Bush and other US officials cited in the report have denied all allegations of illegal activity and it is extremely doubtful that the Obama administration is going to do anything about HRW’s charges.

The Council of Europe's Parliamentary Assembly in a 2007 report titled "Secret Detentions and Illegal Transfers of Detainees" to various countries, called attention to allegations that Thai territory was used for secret torture.

"CIA sources indicated to us that Thailand was used because of the ready availability of the network of local knowledge, and bilateral relationships, that dated back to the Vietnam War," said the report by the council's Committee on Legal Affairs and Human Rights. "One CIA source told us: 'In Thailand, it was a case of ‘you stick with what you know.’ However, since the allegations pertaining to Thailand were not the direct focus of our inquiry, we did not elaborate further on these references in our discussions.

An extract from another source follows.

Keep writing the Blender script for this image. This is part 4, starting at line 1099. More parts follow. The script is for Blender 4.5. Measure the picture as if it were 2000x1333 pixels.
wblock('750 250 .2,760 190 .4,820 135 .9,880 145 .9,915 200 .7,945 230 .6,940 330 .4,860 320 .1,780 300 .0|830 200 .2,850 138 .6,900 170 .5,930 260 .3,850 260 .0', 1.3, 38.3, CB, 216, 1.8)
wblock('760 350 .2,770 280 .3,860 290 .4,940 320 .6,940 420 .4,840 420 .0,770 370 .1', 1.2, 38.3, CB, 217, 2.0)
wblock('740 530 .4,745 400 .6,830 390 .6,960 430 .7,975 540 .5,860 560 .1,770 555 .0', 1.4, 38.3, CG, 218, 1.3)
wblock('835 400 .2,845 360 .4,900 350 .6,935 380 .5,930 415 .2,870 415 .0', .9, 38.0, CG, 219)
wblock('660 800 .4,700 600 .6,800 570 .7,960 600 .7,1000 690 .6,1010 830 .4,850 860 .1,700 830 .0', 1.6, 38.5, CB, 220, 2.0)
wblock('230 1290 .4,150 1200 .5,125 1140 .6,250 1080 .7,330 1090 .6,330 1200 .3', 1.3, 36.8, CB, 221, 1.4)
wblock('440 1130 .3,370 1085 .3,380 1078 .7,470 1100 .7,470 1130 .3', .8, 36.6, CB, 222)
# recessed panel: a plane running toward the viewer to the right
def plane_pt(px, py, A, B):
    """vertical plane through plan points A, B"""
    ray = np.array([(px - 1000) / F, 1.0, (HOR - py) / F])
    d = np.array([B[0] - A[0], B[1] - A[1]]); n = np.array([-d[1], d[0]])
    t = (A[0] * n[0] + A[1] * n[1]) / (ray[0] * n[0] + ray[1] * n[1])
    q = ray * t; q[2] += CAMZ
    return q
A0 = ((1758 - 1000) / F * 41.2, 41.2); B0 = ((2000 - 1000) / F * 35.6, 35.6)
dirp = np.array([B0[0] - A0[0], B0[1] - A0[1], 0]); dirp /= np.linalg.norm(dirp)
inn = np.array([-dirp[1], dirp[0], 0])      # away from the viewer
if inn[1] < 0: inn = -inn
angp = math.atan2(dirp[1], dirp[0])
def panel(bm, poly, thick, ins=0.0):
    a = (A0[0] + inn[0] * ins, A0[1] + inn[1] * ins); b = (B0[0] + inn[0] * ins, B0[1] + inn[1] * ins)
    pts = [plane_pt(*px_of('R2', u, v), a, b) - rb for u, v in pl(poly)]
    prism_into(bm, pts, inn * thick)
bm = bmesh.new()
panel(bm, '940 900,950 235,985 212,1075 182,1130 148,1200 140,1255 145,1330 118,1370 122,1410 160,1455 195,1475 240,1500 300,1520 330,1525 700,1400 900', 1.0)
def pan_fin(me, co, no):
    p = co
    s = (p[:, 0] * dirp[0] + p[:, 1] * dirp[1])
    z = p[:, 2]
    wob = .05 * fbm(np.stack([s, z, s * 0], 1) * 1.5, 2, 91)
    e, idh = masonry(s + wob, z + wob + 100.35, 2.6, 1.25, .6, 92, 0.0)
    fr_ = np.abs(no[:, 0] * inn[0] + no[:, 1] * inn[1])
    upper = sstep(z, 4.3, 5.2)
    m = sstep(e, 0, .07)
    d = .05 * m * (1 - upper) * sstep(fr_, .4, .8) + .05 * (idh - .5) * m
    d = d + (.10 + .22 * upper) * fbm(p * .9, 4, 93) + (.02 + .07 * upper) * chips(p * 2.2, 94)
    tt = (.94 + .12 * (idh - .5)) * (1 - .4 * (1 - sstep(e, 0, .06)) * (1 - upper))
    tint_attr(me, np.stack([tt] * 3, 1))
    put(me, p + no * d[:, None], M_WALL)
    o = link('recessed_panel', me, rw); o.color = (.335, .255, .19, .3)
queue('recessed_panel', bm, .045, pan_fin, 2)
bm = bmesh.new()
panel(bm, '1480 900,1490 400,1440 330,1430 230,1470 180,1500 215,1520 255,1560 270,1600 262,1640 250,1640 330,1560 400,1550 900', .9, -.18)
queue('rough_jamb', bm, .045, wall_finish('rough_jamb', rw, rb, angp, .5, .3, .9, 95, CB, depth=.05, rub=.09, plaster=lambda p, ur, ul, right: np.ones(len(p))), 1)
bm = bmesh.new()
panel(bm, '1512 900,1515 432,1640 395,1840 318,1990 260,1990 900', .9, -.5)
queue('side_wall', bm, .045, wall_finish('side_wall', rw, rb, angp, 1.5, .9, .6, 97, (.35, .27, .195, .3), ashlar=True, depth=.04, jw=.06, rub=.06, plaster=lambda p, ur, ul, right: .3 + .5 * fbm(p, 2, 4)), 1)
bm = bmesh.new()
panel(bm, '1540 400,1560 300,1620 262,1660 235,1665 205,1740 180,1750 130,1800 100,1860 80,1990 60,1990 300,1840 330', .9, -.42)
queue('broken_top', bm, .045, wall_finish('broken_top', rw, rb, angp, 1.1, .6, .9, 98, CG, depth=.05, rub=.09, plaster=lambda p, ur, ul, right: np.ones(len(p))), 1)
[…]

"The specific location of the 'black site' in Thailand has been publicly alleged to be a facility in Udon Thani, near to the Udon Royal Thai Air Force Base in the northeast of the country," the Council of Europe said. "This base does have long-standing connections to American defense and intelligence activities overseas. During the Vietnam War, it served as both a deployment base for the US Air Force and the Asian headquarters of the CIA-linked aviation enterprise, Air America."

During Bush's 2003 visit to Bangkok, he also praised Thaksin for helping the CIA capture an alleged top Indonesian Islamist fighter, Riduan Isomuddin, who travelled under the nom de guerre Hambali, two months earlier in central Thailand.

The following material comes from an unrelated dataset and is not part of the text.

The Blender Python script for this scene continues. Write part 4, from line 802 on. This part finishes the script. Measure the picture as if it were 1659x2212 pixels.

Hambali was part of "a plan to have terrorist operatives hijack an airplane, using shoe bombs to breach the cockpit door, and fly the plane into the tallest building on the west coast" Bush said in 2006 referring to the 73-story US Bank Tower in Los Angeles, California.

Hambali has been caged in Guantanamo Bay for more than seven years without trial.

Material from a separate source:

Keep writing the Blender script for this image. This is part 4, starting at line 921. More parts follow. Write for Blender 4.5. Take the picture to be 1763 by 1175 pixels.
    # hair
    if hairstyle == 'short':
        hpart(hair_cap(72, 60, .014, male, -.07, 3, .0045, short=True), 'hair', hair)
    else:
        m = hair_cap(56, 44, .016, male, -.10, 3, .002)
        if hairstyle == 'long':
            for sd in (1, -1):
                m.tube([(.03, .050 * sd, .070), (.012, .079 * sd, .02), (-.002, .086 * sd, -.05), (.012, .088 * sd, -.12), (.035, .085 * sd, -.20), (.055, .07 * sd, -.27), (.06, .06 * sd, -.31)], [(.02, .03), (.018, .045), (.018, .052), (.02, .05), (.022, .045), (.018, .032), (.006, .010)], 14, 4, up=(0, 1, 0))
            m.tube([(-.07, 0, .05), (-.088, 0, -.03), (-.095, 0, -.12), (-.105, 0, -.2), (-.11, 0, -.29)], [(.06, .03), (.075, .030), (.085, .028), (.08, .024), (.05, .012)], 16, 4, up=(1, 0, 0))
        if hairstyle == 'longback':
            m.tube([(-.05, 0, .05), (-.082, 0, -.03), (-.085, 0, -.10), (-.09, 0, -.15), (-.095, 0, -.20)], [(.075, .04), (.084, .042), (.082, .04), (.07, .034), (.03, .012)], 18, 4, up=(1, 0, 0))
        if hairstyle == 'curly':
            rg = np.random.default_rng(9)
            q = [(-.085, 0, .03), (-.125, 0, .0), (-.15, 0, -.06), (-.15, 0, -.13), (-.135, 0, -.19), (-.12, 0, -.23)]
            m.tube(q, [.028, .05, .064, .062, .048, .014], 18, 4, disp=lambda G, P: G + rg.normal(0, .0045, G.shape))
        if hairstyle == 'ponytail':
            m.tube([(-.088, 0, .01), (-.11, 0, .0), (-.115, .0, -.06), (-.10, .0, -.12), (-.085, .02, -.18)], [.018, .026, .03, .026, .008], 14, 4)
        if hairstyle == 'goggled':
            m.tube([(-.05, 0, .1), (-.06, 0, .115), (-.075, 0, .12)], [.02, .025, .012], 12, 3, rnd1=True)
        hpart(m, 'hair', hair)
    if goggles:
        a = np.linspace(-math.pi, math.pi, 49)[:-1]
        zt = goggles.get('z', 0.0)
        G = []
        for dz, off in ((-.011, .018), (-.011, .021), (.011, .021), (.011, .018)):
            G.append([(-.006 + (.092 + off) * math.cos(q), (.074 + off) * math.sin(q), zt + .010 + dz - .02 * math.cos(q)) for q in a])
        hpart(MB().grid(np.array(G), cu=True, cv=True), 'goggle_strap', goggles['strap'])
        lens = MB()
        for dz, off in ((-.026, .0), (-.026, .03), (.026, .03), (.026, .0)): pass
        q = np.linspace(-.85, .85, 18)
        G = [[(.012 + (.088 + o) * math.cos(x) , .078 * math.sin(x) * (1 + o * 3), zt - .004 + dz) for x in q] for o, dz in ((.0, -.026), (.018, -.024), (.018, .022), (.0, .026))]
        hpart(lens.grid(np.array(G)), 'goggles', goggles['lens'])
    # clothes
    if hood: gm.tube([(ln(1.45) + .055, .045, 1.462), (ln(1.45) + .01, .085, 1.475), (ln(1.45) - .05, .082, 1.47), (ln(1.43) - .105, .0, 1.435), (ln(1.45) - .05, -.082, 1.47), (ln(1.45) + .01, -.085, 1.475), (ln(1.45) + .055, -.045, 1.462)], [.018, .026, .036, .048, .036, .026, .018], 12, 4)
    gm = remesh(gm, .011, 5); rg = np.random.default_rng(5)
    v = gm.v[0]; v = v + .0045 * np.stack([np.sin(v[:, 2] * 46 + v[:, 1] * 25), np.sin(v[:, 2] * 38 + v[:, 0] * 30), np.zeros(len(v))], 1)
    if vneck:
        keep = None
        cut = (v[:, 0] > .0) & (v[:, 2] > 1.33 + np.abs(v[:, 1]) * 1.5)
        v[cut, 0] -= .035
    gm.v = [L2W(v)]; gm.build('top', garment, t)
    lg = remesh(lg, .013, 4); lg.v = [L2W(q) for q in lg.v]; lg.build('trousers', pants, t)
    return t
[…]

Similarly, in 2002, a terrorist suspect from Yemen, Amin Al Bakri, was seized in Thailand and flown by the Americans to Bagram Air Base in Afghanistan.

Despite helping the US track and seize terrorist suspects, Thaksin did not later receive Washington's assistance when he needed it the most. During the former premier's last months in power, he pleaded with President Bush for help, apparently fearing the September 2006 coup that soon toppled him.

"There has been a threat to democracy in Thailand since early this year," Thaksin wrote Bush in a secretive 544-word letter dated June 23, 2006, which became public three weeks later. "Key democratic institutions, such as elections, and the observance of constitutional limitations on government, have been repeatedly undermined by interests that depend on creating chaos and mounting street demonstrations in Bangkok, as a means to acquire political power that they cannot gain through winning elections.

"Having failed to provoke violence and disorder, my opponents are now attempting various extra-constitutional tactics to co-opt the will of the people," Thaksin's letter said.

Bush sent a noncommittal 138-word reply two weeks later that said: "Free and open political systems can be unpredictable."

In Thailand, Thaksin was brought down by a combination of royalists, the military, the Bangkok elite and others partly because of his awakening of the poor of Isaan, the rural northeast of the country, and partly because of growing unease over his apparent abandonment of democratic institutions and the perversion of them to his own purposes.

Following the coup, Thaksin was indicted and convicted of charges that he did not pay taxes on US$1.8 billion in profit his family pocketed when they sold their Shin Corp. telecommunications empire in 2006 to the Singapore government's investment wing, Temasek Holdings. Today he remains a fugitive, based in Dubai, avoiding a two-year jail sentence for a separate deal in which his ex-wife purchased real estate in Bangkok at a deflated price while he was prime minister. That exile is expected to end now that his sister has led the Pheu Thai party to victory.